The firewall logs shows no traffic is being dropped.

 
You are probably getting dialtone because the far-end hangs up. Dial tone is used as a tone disconnect. They probably don't hear anything and hang-up the call.
Do a trace on both ends and look at the sample counts in the RTP packets. Verify that every packet you sent is received and vice versa. Having a T1 and ADSL doesn't mean that you have a reliable pipe. Even if you prioritize your voice traffic it doesn't mean the ISP will look at it.
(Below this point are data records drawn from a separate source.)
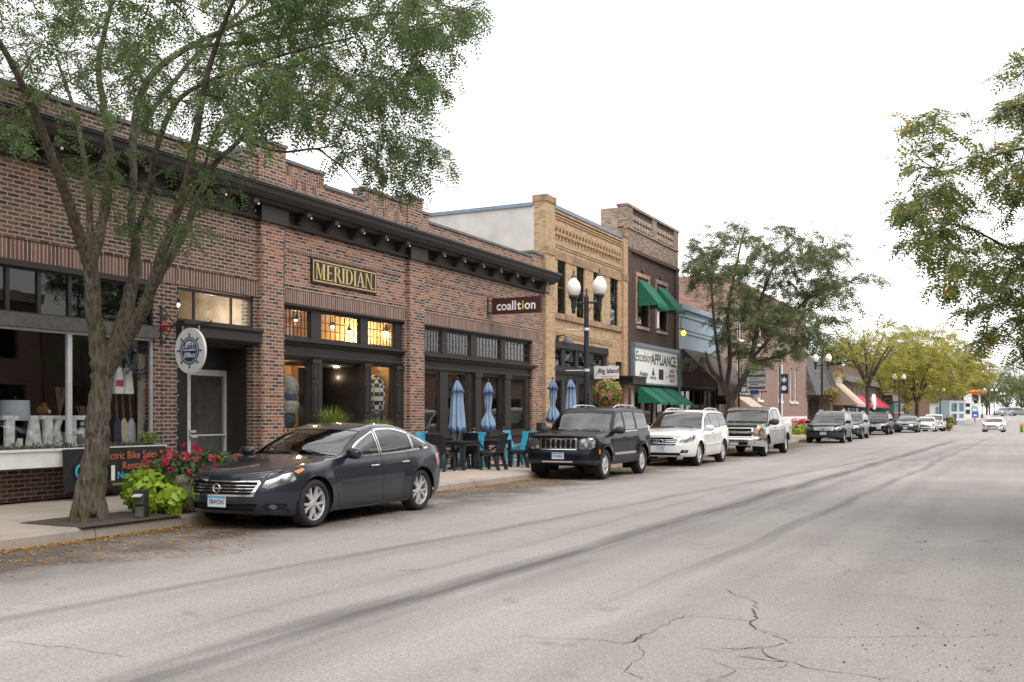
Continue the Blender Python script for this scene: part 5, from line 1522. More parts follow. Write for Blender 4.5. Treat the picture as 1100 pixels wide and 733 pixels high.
# ------------------------------------------------------------------ blue building and its neighbours
M['blue_paint'] = plain('pale_blue_paint', (0.27, 0.35, 0.41), .6, var=.1, scale=1.5)
yB0_, yB1_ = yK1 + .05, fy(775)
bb = empty('blue_shop_building', (0, 0, 0), 0, 'pale blue painted shop building behind a deep brown awning', 'building', 'buildings lining the left side of the street')
b = MB(); b.box(XF - 12, XF, yB0_, yB1_, 2.9, 6.8); b.box(XF - .5, XF, yB0_, yB0_ + .5, Z0 - .2, 2.9); b.box(XF - .5, XF, yB1_ - .5, yB1_, Z0 - .2, 2.9); b.box(XF - 12, XF - 2, yB0_ + .5, yB1_ - .5, Z0 - .2, 2.9)
b.build('wall', M['blue_paint'], bb)
for z0, z1, p in ((6.3, 6.42, .08), (6.62, 6.86, .2), (5.5, 5.6, .06), (4.7, 4.8, .06)): band(bb, 'wall_moulding', XF, XF + p, yB0_ + .05, yB1_ - .02, z0, z1, 'blue_paint')
band(bb, 'sign_board', XF, XF + .05, yB0_ + .5, yB1_ - .5, 5.68, 6.22, 'blue_paint')
b = MB()
n = 5
for i in range(n):
    p = yB0_ + .6 + (yB1_ - yB0_ - 1.2) * i / n; q = p + (yB1_ - yB0_ - 1.2) / n
    window(bb, XF - .2, p, q, .6, 2.85, .07, name='display_window', fm='frame_dark', mt='glass_dark')
room(bb, XF - .4, yB0_ + .5, yB1_ - .5, .16, 2.88, 1.5, 'int_dark', 'int_dark')
lc = thing_awning(fy(731.5), fy(774), 4.75, 3.1, 1.7, M['awn_brown'], 'deep brown shop awning with small white lettering on its front', val=.62, scallop=False)
b = MB(); put_text(b, 'LC PALAY', (XF + .1 + 1.7 + .02, (fy(731.5) * .3 + fy(774) * .7), 2.76), (0, 1, 0), (0, 0, 1), 0, size=.55, bold=.015, sx=1.3)
b.build('lettering', M['white'], lc)

# red brick building (side wall over the blue roof, then the narrow-windowed front)
yR0, yR1 = yB1_ + .05, fy(866)
rb = empty('red_brick_building', (0, 0, 0), 0, 'tall orange and brown brick building with narrow white trimmed windows behind the street tree', 'building', 'buildings lining the left side of the street')
nw = [(fy(q), fy(q) + w_) for q, w_ in ((792, 1.1), (814, 1.2), (836, 1.2), (848.5, .95), (853.5, .95))]
nw = [(a, c) for a, c in nw]
b = MB(); wall_open(b, XF - .4, XF, yR0, yR1, -.2, 9.3, [(a, c, 2.5, 4.9) for a, c in nw] + [(a, c, 6.0, 8.0) for a, c in nw])
b.build('wall', M['brick_brown'], rb)
for a in (yR0, yR1 - .4): band(rb, 'side_wall', XF - 15, XF - .4, a, a + .4, -.2, 9.3, 'brick_orange')
band(rb, 'roof', XF - 15, XF - .41, yR0 + .4, yR1 - .4, 8.9, 9.0, 'coping'); band(rb, 'parapet_coping', XF - .45, XF + .06, yR0, yR1, 9.3, 9.4, 'stone')
band(rb, 'stone_band', XF - .1, XF + .06, yR0, yR1, 1.1, 1.4, 'white')
for a, c in nw:
    for z0, z1 in ((2.5, 4.9), (6.0, 8.0)):
        window(rb, XF - .1, a, c, z0, z1, .12, nv=1, nh=1, name='narrow_window', fm='white', mt='glass_dark', mw=.08)
        band(rb, 'window_sill', XF - .1, XF + .1, a - .1, c + .1, z0 - .16, z0 - .01, 'white')
room(rb, XF - .42, yR0 + .4, yR1 - .4, .2, 8.8, 3, 'int_dark', 'int_dark')
band(rb, 'downpipe', XF, XF + .12, fy(838.5), fy(838.5) + .14, .2, 6.5, 'white')

# shingled mansard shop
yM0, yM1 = yR1 + .05, fy(893.5)
M['shingle'] = brick('grey_shingle', [(0, (.07, .07, .075)), (1, (.17, .165, .16))], (.03, .03, .03), bw=.3, bh=.18, mort=.012)
ms = empty('shingle_roof_shop', (0, 0, 0), 0, 'low shop with a steep grey shingled mansard roof', 'building', 'buildings lining the left side of the street')
b = MB(); b.box(XF - 10, XF - 1.2, yM0, yM1, -.3, 3.4); b.box(XF - 1.2, XF, yM0, yM0 + .5, -.3, 3.2); b.box(XF - 1.2, XF, yM1 - .5, yM1, -.3, 3.2); b.build('wall', M['brick_old'], ms)
b = MB(); b.prism([(XF + .75, 3.1), (XF + .7, 3.25), (XF - .3, 6.2), (XF - 6, 6.2), (XF - 6, 3.1)], lambda p, a: (p[0], a, p[1]), yM0 - .05, yM1)
b.build('roof', M['shingle'], ms)
for i in range(3):
    w = (yM1 - yM0 - 1.2) / 3
    window(ms, XF - 1.0, yM0 + .6 + i * w, yM0 + .6 + (i + .9) * w, .6 if i != 1 else .16, 2.9, .1, name='display_window', fm='frame_dark', mt='glass_dark')
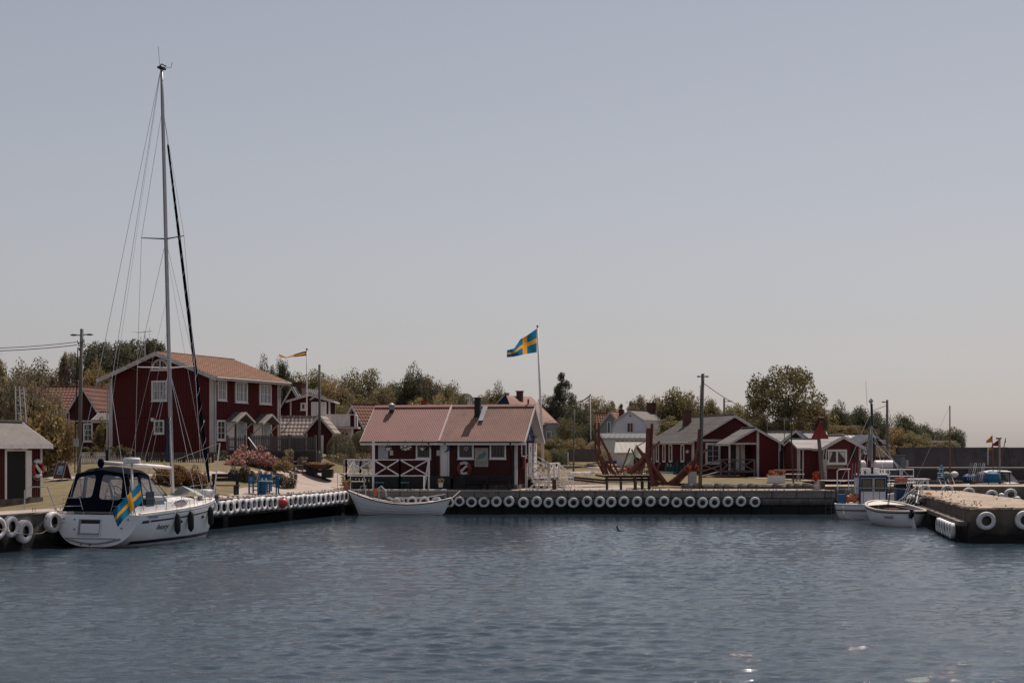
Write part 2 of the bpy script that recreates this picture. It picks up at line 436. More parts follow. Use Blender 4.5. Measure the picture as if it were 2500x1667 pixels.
ls_ = n.new('ShaderNodeMath'); ls_.operation = 'ADD'; l.new(lq_.outputs[0], ls_.inputs[0]); l.new(sp.outputs[0], ls_.inputs[1])   # metres out from the slanting quay
k1 = mrange(sp.outputs[1], 68, 85, 1, .16); k2 = mrange(ls_.outputs[0], 0, 8, .3, 1)
km = n.new('ShaderNodeMath'); km.operation = 'MULTIPLY'; l.new(k1, km.inputs[0]); l.new(k2, km.inputs[1])
for bb_, v_ in ((bp, .8), (bq, .8)):
    ks = n.new('ShaderNodeMath'); ks.operation = 'MULTIPLY'; ks.inputs[1].default_value = v_; l.new(km.outputs[0], ks.inputs[0]); l.new(ks.outputs[0], bb_.inputs['Strength'])
l.new(n1.outputs['Fac'], bp.inputs['Height']); l.new(bp.outputs[0], b.inputs['Normal'])
me.materials.append(wm)
ob('water', me, kind='structure')
far = MB()
far.add([(-1500, -60, 0), (-30, -60, 0), (-30, 87, 0), (-1500, 87, 0)], [(0, 1, 2, 3)])
far.add([(40, -60, 0), (3000, -60, 0), (3000, 87, 0), (40, 87, 0)], [(0, 1, 2, 3)])
far.add([(-30, -60, 0), (40, -60, 0), (40, 20, 0), (-30, 20, 0)], [(0, 1, 2, 3)])
far.add([(-1500, float(yy[-1]), 0), (3000, float(yy[-1]), 0), (3000, 3500, 0), (-1500, 3500, 0)], [(0, 1, 2, 3)])
far.build('sea', wm, kind='structure')

# centre quay: granite blocks in courses, each a part
quay = thing('quay_wall', 'straight grey granite block quay with white tyres along its face', 'quay', (0, 86, 0)); quay['kind'] = 'structure'
core = MB(); core.b2(-9.7, 19.5, .34, 1.2, -1.5, 1.36); core.b2(18.8, 19.5, .34, 9, -1.5, 1.36); core.build('quay_core', CONC, quay)
cap = MB()
x = -9.75; rr = random.Random(4)
for z0, z1, off, st in ((.93, 1.33, 0, 1), (.47, .90, .04, 2), (-.4, .44, .08, 2)):
    x = -9.75 + .3 * st
    while x < 19.5:
        w = rr.uniform(1.15, 1.75); x2 = min(x + w, 19.55)
        if x2 - x > .3:
            bm = MB(); yo = off * 0 + rr.uniform(-.02, .03)
            bm.box(((x + x2) / 2, .17 + yo, (z0 + z1) / 2), (x2 - x - .03, .36, z1 - z0 - .012))
            o = bm.build('stone_block', STONE, quay)
            bv = o.modifiers.new('b', 'BEVEL'); bv.width = .02; bv.segments = 1
        x = x2
x = -9.75
while x < 19.5:
    w = rr.uniform(2.2, 3.4); x2 = min(x + w, 19.55); bm = MB()
    bm.box(((x + x2) / 2, .22, 1.375 + rr.uniform(-.006, .006)), (x2 - x - .02, .52, .085)); bm.build('coping_stone', CAP, quay); x = x2

# slanting left quay: slab on posts, dark underneath; rough concrete wall at the near end
lq = thing('quay_deck', 'slanting concrete quay edge hung with a tight row of white tyres', 'quay', (0, 0, 0)); lq['kind'] = 'structure'
dirq = Vector((.3133, 1, 0)).normalized(); nq = Vector((dirq.y, -dirq.x, 0))     # nq points over the water
def LQ(Y, off=0, z=0):
    return Vector((quayx(Y), Y, z)) + nq * off
def strip(name, Y0, Y1, o0, o1, z0, z1, m, par, jit=0):
    mb = MB(); N = max(1, int((Y1 - Y0) / .5)); rings = []
    for i in range(N + 1):
        y = Y0 + (Y1 - Y0) * i / N; j = rr.uniform(-jit, jit)
        rings.append([LQ(y, o0, z0), LQ(y, o1 + j, z0), LQ(y, o1 + j * .5, z1), LQ(y, o0, z1)])
    mb.loft(rings, close=True, capa=True, capb=True); return mb.build(name, m, par)
strip('edge_beam', 60.3, 86.2, -1.0, 0, .55, 1.40, CONC, lq)
strip('edge_kerb', 60.3, 86.2, -.45, .03, 1.405, 1.47, CAP, lq)
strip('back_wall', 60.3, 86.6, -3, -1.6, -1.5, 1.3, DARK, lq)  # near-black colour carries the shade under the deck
for px in (553, 712, 840, 420):
    k = (px - 1250) / F; Yp = (-9.7 - .3133 * 86) / (k - .3133); q = LQ(Yp, -.3)
    mb = MB(); mb.box((q.x, q.y, -.45), (.5, .5, 2.0), rz=-.3); mb.build('support_post', CONC, lq)
nw = thing('quay_wall', 'rough stained concrete quay wall beside the sailboat stern', 'quay'); nw['kind'] = 'structure'
strip('wall_face', 44, 60.28, -1.2, 0, -1.5, 1.36, CONC, nw, .05)
strip('wall_cap', 44, 60.28, -.5, .04, 1.365, 1.43, CAP, nw, .03)

# right pier and the pier behind it
pg = mat('weedy_pier_top', (.43, .34, .275), 1, (.27, .205, .155), 3.2, 1.1, bump=1, bscale=14, contrast=.14, extra=spots((.15, .105, .06), 6, .535, .05))
def slab(name, label, poly, ztop, thick, mside, mtop):
    root = thing(name, label, 'pier', (poly[0][0], poly[0][1], 0)); root['kind'] = 'structure'
    o = Vector((poly[0][0], poly[0][1], 0)); mb = MB(); n = len(poly)
    vs = [Vector((x, y, ztop)) - o for x, y in poly] + [Vector((x, y, ztop - thick)) - o for x, y in poly]
    mb.add(vs, [tuple(range(n, 2 * n))[::-1]] + [(i, i + n, (i + 1) % n + n, (i + 1) % n) for i in range(n)])
    mb.build('pier_wall', mside, root)
    # top as a triangulated patch with uneven relief
    c = sum(vs[:n], Vector()) / n; mt = MB(); K = 14; V2 = []; 
    for i in range(n):
        a, b = vs[i], vs[(i + 1) % n]
        for s in range(K):
            for t in range(K):
                q = [(s / K, t / K), ((s + 1) / K, t / K), ((s + 1) / K, (t + 1) / K), (s / K, (t + 1) / K)]
                pts = []
                for u, v in q:
                    e = a.lerp(b, v); p = c.lerp(e, u); h = .03 * (1 - u ** 6) * (sin(p.x * 3.1 + p.y) * sin(p.y * 2.3) + .6)
                    pts.append((p.x, p.y, ztop + .004 + h))
                mt.add(pts, [(0, 1, 2, 3)])
    mt.build('pier_top', mtop, root, smooth=True)
    return root
pier1 = slab('concrete_pier', 'weedy concrete pier nearest on the right with tyres on its end', [(19.3, 59.9), (24.6, 59.9), (25.5, 70.8), (26.9, 85.3), (24.6, 86.9), (23.3, 82)], 1.4, 3, PIERC, pg)
pier2 = slab('concrete_pier', 'farther low concrete pier behind the weedy one with half hidden tyres', [(20.5, 95), (48, 94.4), (48, 99.2), (20.5, 99.6)], 1.4, 3, PIERC, pg)
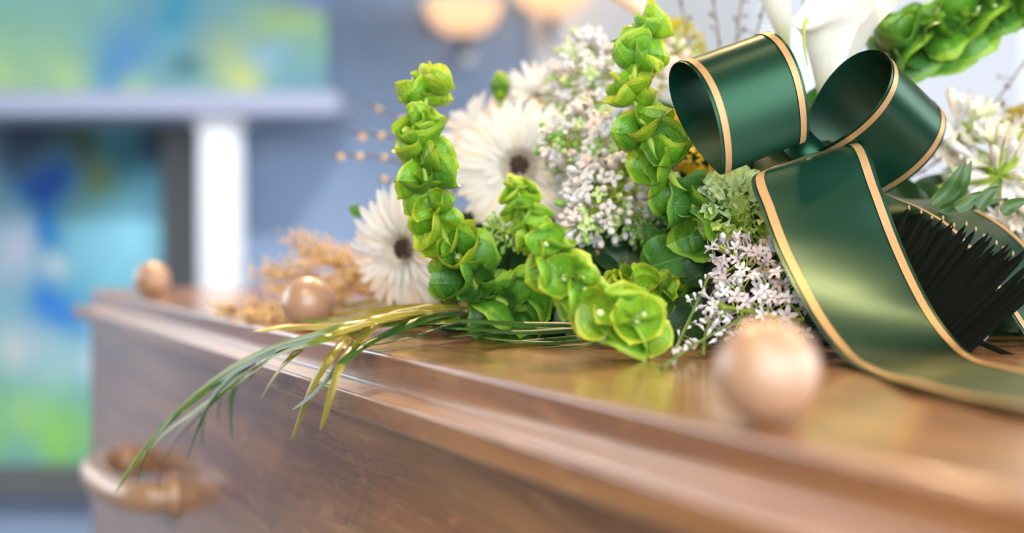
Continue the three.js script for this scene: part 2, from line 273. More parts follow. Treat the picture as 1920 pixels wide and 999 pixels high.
// leaf colours
function leafTex(base, vein, edge, polar) {
  return dataTex(512, 256, (u, v) => {
    let k;
    if (polar) { const a = (u * 5) % 1, m = Math.min(a, 1 - a); k = 0.7 * Math.exp(-Math.pow(m / 0.014, 2)); const br = Math.abs(((v * 7 - m * 5) % 1 + 1) % 1 - 0.5); k = Math.max(k, 0.4 * Math.exp(-Math.pow((0.5 - br) / 0.05, 2)) * smooth(0.1, 0.3, v)); }
    else { const m = Math.abs(u - 0.5); k = Math.exp(-Math.pow(m / 0.018, 2)); const br = Math.abs(((v * 9 - m * 7) % 1 + 1) % 1 - 0.5); k = Math.max(k, 0.5 * Math.exp(-Math.pow((0.5 - br) / 0.07, 2))); }
    const cell = Math.max(0, 1 - 5 * Math.abs(vnoise(u * 64, v * 26, 64, 26, 41) - 0.5));
    k = Math.max(k, cell * 0.42);
    const n = vnoise(u * 8, v * 6, 8, 6, 42), e = polar ? smooth(0.78, 1, v + (n - 0.5) * 0.35) : smooth(0.36, 0.5, Math.abs(u - 0.5) + (n - 0.5) * 0.1);
    let c = mixc(base, [base[0] * 0.72, base[1] * 0.82, base[2] * 0.8], n); c = mixc(c, edge, e * 0.75); return mixc(c, vein, k * 0.72);
  });
}
const veinBump = dataTex(256, 256, (u, v) => { const a = (u * 5) % 1, m = Math.min(a, 1 - a); const k = Math.exp(-Math.pow(m / 0.04, 2)) + 0.5 * Math.max(0, 1 - 3 * Math.abs(vnoise(u * 40, v * 30, 40, 30, 41) - 0.5)); return [200 - k * 120, 200 - k * 120, 200 - k * 120]; }, false);
const bellMat = (b, v, e, tr = 0.32, ro = 0.36) => std({ map: leafTex(b, v, e, true), bumpMap: veinBump, bumpScale: 0.0005, roughness: ro, transmission: tr, thickness: 0, ior: 1.4 });
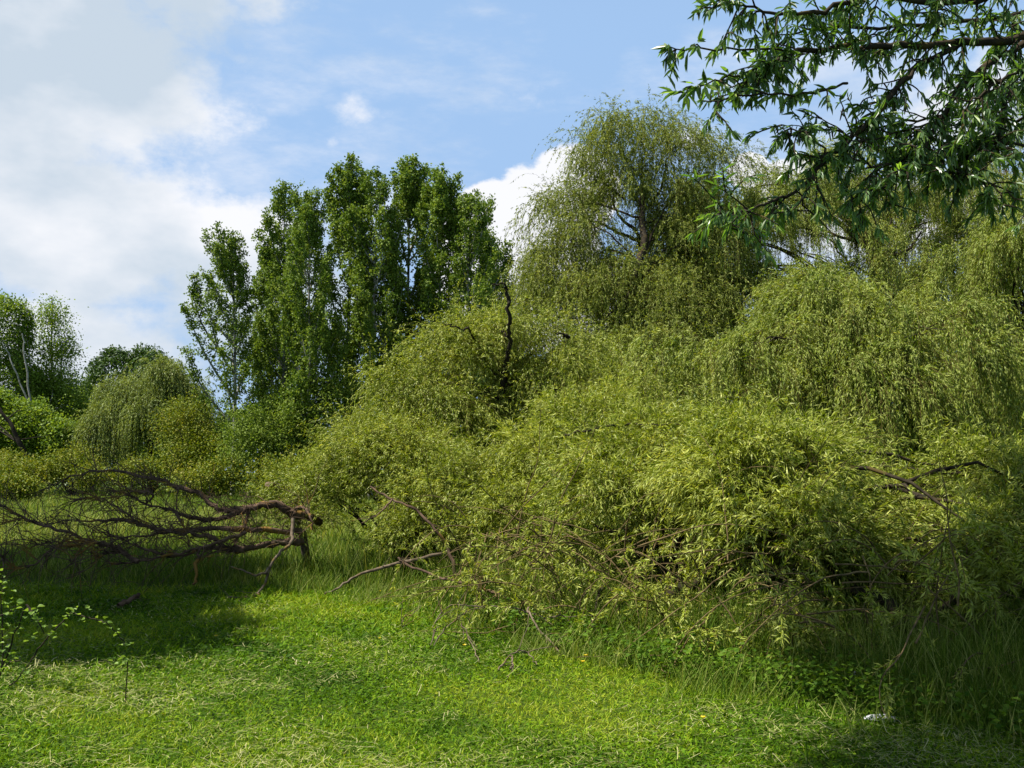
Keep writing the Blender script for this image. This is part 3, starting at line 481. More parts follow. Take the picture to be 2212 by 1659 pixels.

But it may help fix any bottlenecks at the router.
 
Bypassed the sonicwalls and now it works fine.
 
protocal your using looks more like H323

Remember if it doesn't work hit it harder

Scott UK
 
Andy-

what was the resolution ? Was it the SW ? Were the firmwares up to date ?

What were the speeds on the ADSL circuit ?
 
The firmware was the latest on both ends, and we reduced overhead as much as possible.

Resolution was bypassing the sonicwall completely. Sonicwall support does not know why it works that way.

Both branches scored a MOS rating of 4 (out of 4.5) from the speed test link in one of the posts above.
 
There are few real firewalls that support H323 suite.
 
What are you using now between the 2 branches for VPN ?
 
Yes h323 is a pig for going through firewalls. That's why more and more are going to SIP.

Stu..

Only the truly stupid believe they know everything.
Stu.. 2004
 
The sonicwall devices provide the VPN as well as firewall services.

There are a few settings (that didn't do anything when played with) for H232, which would indicate sonicwall is "aware" of that protocol and supports it. (There are also a few settings for SIP).
 
Are you using Enhanced software? Also what is your TCP timeout set to?
 
Try to disable the fixup protocols H.323
On some Cisco firewalls, H.225 and H.245 messages are not handled as intended...It could be the same problem on your fw.